After the deductions, the net salary of the deceased comes to Rs. 7,799/-. If 1/3rd from this is excluded towards personal expenditure of the deceased, it comes to Rs. 5,199/-. The annual dependency of the respondents would be Rs.62,388/-. On application of the multiplier of 10.45, the loss of estate to the respondents comes to Rs.6,51,955/- as against Rs.6,82,752/-, which was determined by the Tribunal. 12. Though it was urged that the other amounts, such as compensation towards loss of consortium, funeral expenses etc., must be reduced, this Court is not inclined to interfere with the same. 13. The Tribunal awarded interest at 6% only.
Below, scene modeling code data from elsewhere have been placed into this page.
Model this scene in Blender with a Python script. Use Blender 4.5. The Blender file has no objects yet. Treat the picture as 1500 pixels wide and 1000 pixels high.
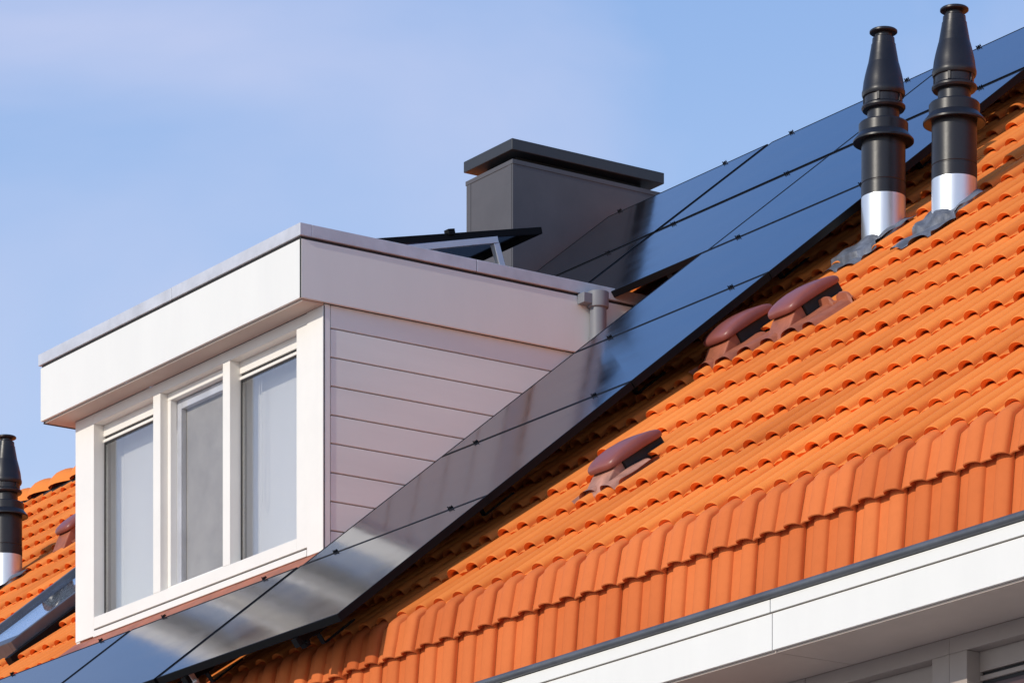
import bpy, math, random
import numpy as np
from mathutils import Vector, Matrix
random.seed(7); rng = np.random.default_rng(7)
S = bpy.context.scene
C = S.collection
R = math.radians

# ------------------------------------------------------------------ frame of the place
# X runs along the eaves, Y into the house, Z up; origin = top corner of the dormer's window wall (metres)
PITCH = R(38.7); CP, SP = math.cos(PITCH), math.sin(PITCH)
ZR = -1.242                        # height of the tile plane at Y = 0
GROUND = -7.94
def rf(u, v, h=0.0):               # roof frame: u along eaves, v up the slope, h off the tiles
    return (u, v*CP - h*SP, ZR + v*SP + h*CP)
ROOF_ROT = Matrix(((1,0,0),(0,CP,-SP),(0,SP,CP))).to_4x4()

# ------------------------------------------------------------------ materials
def new_mat(name):
    m = bpy.data.materials.new(name); m.use_nodes = True
    nt = m.node_tree
    return m, nt, nt.nodes['Principled BSDF']
def N(nt, t, **kw):
    n = nt.nodes.new(t)
    for k, v in kw.items(): setattr(n, k, v)
    return n
def ramp(nt, src, stops):
    r = N(nt, 'ShaderNodeValToRGB'); nt.links.new(src, r.inputs[0])
    el = r.color_ramp.elements
    while len(el) < len(stops): el.new(0.5)
    for e, (p, c) in zip(el, stops): e.position = p; e.color = (*c, 1)
    return r.outputs[0]
def mat(name, col, rough=0.5, metal=0.0, var=0.12, scale=6.0, bump=0.0, bscale=60.0, ior=1.5, coat=0.0, stretch=(1,1,1), spec=0.5):
    m, nt, b = new_mat(name)
    tc = N(nt, 'ShaderNodeTexCoord'); mp = N(nt, 'ShaderNodeMapping'); mp.inputs['Scale'].default_value = stretch
    nt.links.new(tc.outputs['Object'], mp.inputs[0])
    no = N(nt, 'ShaderNodeTexNoise'); no.inputs['Scale'].default_value = scale; no.inputs['Detail'].default_value = 6; no.inputs['Roughness'].default_value = .65
    nt.links.new(mp.outputs[0], no.inputs['Vector'])
    lo = tuple(c*(1-var) for c in col); hi = tuple(min(1, c*(1+var)) for c in col)
    nt.links.new(ramp(nt, no.outputs[0], [(.3, lo), (.7, hi)]), b.inputs['Base Color'])
    b.inputs['Roughness'].default_value = rough; b.inputs['Metallic'].default_value = metal; b.inputs['IOR'].default_value = ior
    b.inputs['Coat Weight'].default_value = coat; b.inputs['Specular IOR Level'].default_value = spec
    rr = N(nt, 'ShaderNodeMapRange'); rr.inputs['To Min'].default_value = max(.02, rough-.08); rr.inputs['To Max'].default_value = min(1, rough+.08)
    nt.links.new(no.outputs[0], rr.inputs[0]); nt.links.new(rr.outputs[0], b.inputs['Roughness'])
    if bump:
        n2 = N(nt, 'ShaderNodeTexNoise'); n2.inputs['Scale'].default_value = bscale; n2.inputs['Detail'].default_value = 4
        nt.links.new(mp.outputs[0], n2.inputs['Vector'])
        bp = N(nt, 'ShaderNodeBump'); bp.inputs['Strength'].default_value = bump; bp.inputs['Distance'].default_value = .01
        nt.links.new(n2.outputs[0], bp.inputs['Height']); nt.links.new(bp.outputs[0], b.inputs['Normal'])
    return m

def tile_material(name, base):
    m, nt, b = new_mat(name)
    tc = N(nt, 'ShaderNodeTexCoord')
    at = N(nt, 'ShaderNodeAttribute', attribute_name='tint')
    n1 = N(nt, 'ShaderNodeTexNoise'); n1.inputs['Scale'].default_value = 1.3; n1.inputs['Detail'].default_value = 5
    n2 = N(nt, 'ShaderNodeTexNoise'); n2.inputs['Scale'].default_value = 28; n2.inputs['Detail'].default_value = 6; n2.inputs['Roughness'].default_value = .7
    for n in (n1, n2): nt.links.new(tc.outputs['Object'], n.inputs['Vector'])
    dk = tuple(c*f for c, f in zip(base, (.80, .70, .66))); lt = tuple(min(1, c*f) for c, f in zip(base, (1.10, 1.16, 1.2)))
    c1 = ramp(nt, at.outputs['Fac'], [(0, dk), (.5, base), (1, lt)])
    c2 = ramp(nt, n1.outputs[0], [(.3, (.86,.84,.82)), (.7, (1.0,1.0,1.0))])
    c3 = ramp(nt, n2.outputs[0], [(.25, (.78,.76,.74)), (.55, (1,1,1)), (.8, (1.0,1.0,1.0))])
    m1 = N(nt, 'ShaderNodeMix', data_type='RGBA', blend_type='MULTIPLY'); m1.inputs[0].default_value = 1
    m2 = N(nt, 'ShaderNodeMix', data_type='RGBA', blend_type='MULTIPLY'); m2.inputs[0].default_value = .28
    nt.links.new(c1, m1.inputs[6]); nt.links.new(c2, m1.inputs[7])
    nt.links.new(m1.outputs[2], m2.inputs[6]); nt.links.new(c3, m2.inputs[7])
    nt.links.new(m2.outputs[2], b.inputs['Base Color'])
    b.inputs['Roughness'].default_value = .7; b.inputs['Specular IOR Level'].default_value = .08
    bp = N(nt, 'ShaderNodeBump'); bp.inputs['Strength'].default_value = .15; bp.inputs['Distance'].default_value = .003
    nt.links.new(n2.outputs[0], bp.inputs['Height']); nt.links.new(bp.outputs[0], b.inputs['Normal'])
    return m

M = {}
M['tile']     = tile_material('orange_clay_tile', (.88, .262, .058))
M['tile2']    = tile_material('redder_clay_tile', (.74, .195, .058))
M['white']    = mat('white_paint', (.775,.765,.73), .45, var=.022, scale=3, stretch=(1.5,1.5,.35))
M['frame']    = mat('white_window_paint', (.82,.79,.74), .35, var=.03, scale=4)
M['clad']     = mat('white_cladding_board', (.78,.80,.77), .6, var=.05, scale=3, bump=.06, bscale=30, stretch=(1,.15,1), spec=.2)
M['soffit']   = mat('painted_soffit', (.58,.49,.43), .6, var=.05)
M['zinc']     = mat('weathered_zinc', (.56,.57,.62), .45, metal=.15, var=.14, scale=5, bump=.08, bscale=14)
M['zincdark'] = mat('dark_zinc', (.13,.14,.16), .45, metal=.5, var=.2, scale=5)
M['steel']    = mat('brushed_steel', (.72,.75,.78), .38, metal=.85, var=.05, scale=40, stretch=(1,1,.1))
M['alu']      = mat('aluminium', (.62,.63,.66), .4, metal=.8, var=.06, scale=12)
M['joint']    = mat('dark_joint', (.025,.024,.026), .7)
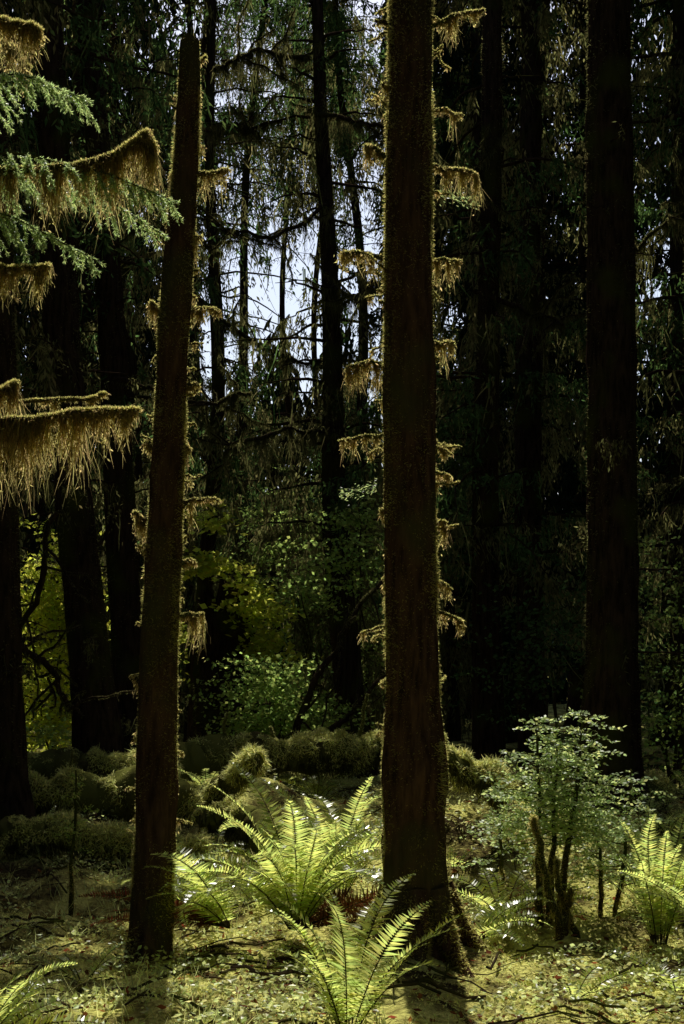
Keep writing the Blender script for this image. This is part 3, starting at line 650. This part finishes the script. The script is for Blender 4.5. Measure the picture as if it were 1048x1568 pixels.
b.strands(c, unit(R.normal(size=(n, 3))*.35+np.array([0, 0, 1])), R.uniform(.06, .2, n), .0045, 1, 4, .12, .12)
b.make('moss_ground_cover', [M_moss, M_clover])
b = B()
x, y = scatter(700, 4.5, 13, 1.2)
for x_, y_ in zip(x, y):
    L = R.uniform(.08, .5); a = R.random()*6.28; t = np.linspace(-.5, .5, 5)[:, None]
    q = np.array([x_, y_, 0])+np.array([math.cos(a), math.sin(a), 0])*L*t+np.cumsum(R.normal(size=(5, 3))*.008, 0)
    q[:, 2] = hgt(q[:, 0], q[:, 1])+.015+np.abs(R.normal())*.03
    b.tube(q, R.uniform(.002, .009), 0, 5)
n = 5000; x, y = scatter(n, 4.5, 13, 1.3); c = np.stack([x, y, hgt(x, y)+.015], 1); d = R.normal(size=(n, 3)); d[:, 2] *= .3
b.leaves(c, d, R.normal(size=(n, 3))*np.array([1, 1, .3]), R.uniform(.02, .06, n), R.uniform(.01, .035, n), 1, .5)
b.make('forest_litter', [M_twig, M_fernd])
print('TOTAL FACES', TOT[0])

# ------------------------------------------------------------------ camera, light, world
cam = bpy.data.cameras.new('camera'); co = bpy.data.objects.new('camera', cam); scene.collection.objects.link(co)
co.location = (0, 0, 1.6); co.rotation_euler = (math.radians(90), 0, 0)
cam.lens = 50; cam.sensor_width = 36; cam.shift_y = .15; cam.clip_end = 2000; scene.camera = co
sl = bpy.data.lights.new('sun', 'SUN'); sl.energy = 5; sl.angle = math.radians(.5); sl.color = (1, .96, .86)
so = bpy.data.objects.new('sun', sl); scene.collection.objects.link(so)
so.rotation_euler = Vector(S).to_track_quat('Z', 'Y').to_euler()
w = bpy.data.worlds.new('World'); scene.world = w; w.use_nodes = True; nt = w.node_tree
sky = nt.nodes.new('ShaderNodeTexSky'); sky.sky_type = 'NISHITA'; sky.sun_disc = False
sky.sun_elevation = EL; sky.sun_rotation = AZ; sky.dust_density = 3.0
bg = nt.nodes['Background']; bg.inputs[1].default_value = .15; nt.links.new(sky.outputs[0], bg.inputs[0])
scene.view_settings.view_transform = 'Standard'; scene.view_settings.look = 'None'; scene.view_settings.exposure = 0
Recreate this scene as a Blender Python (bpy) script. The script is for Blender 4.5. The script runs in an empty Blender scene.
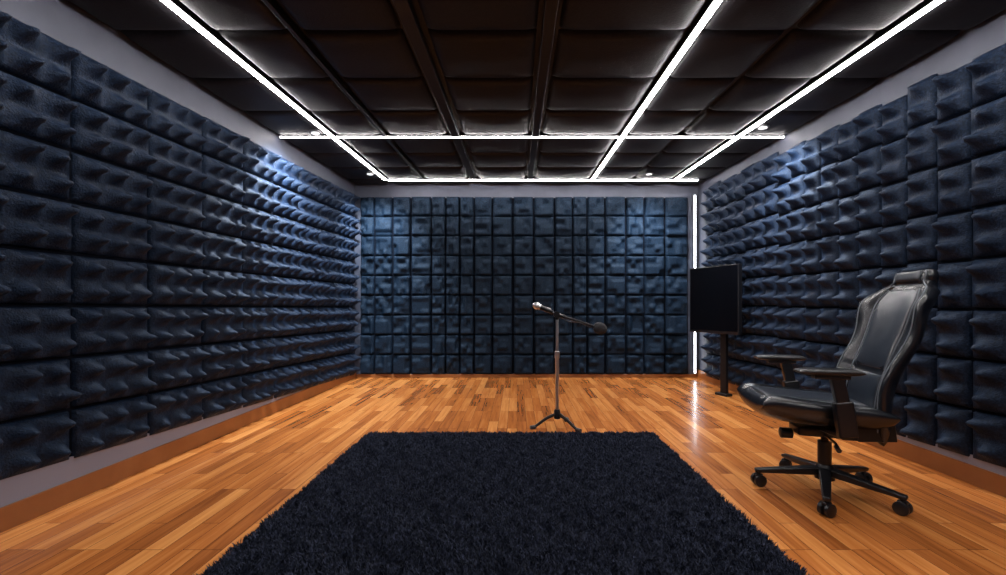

In several judgments, the Supreme Court held that in the matters arising out of the motor accidents, 7.5% is the reasonable interest. 14. For the foregoing reasons, the C.MA is partly allowed, directing that the monthly loss of dependency for the respondents 1 to 4 shall be taken as Rs.5,199/-, instead of Rs.4,064/-, and that the multiplier 10.45 shall be applied, instead of 14; the compensation awarded to the respondents shall stand reduced from Rs.7,27,752/- to Rs.6,96,955/-. The compensation shall carry interest at 7.5% per annum, from the date of filing the O.P. The directions issued by the Tribunal, as to apportionment and fixed deposit shall remain intact. There shall be no order as to costs.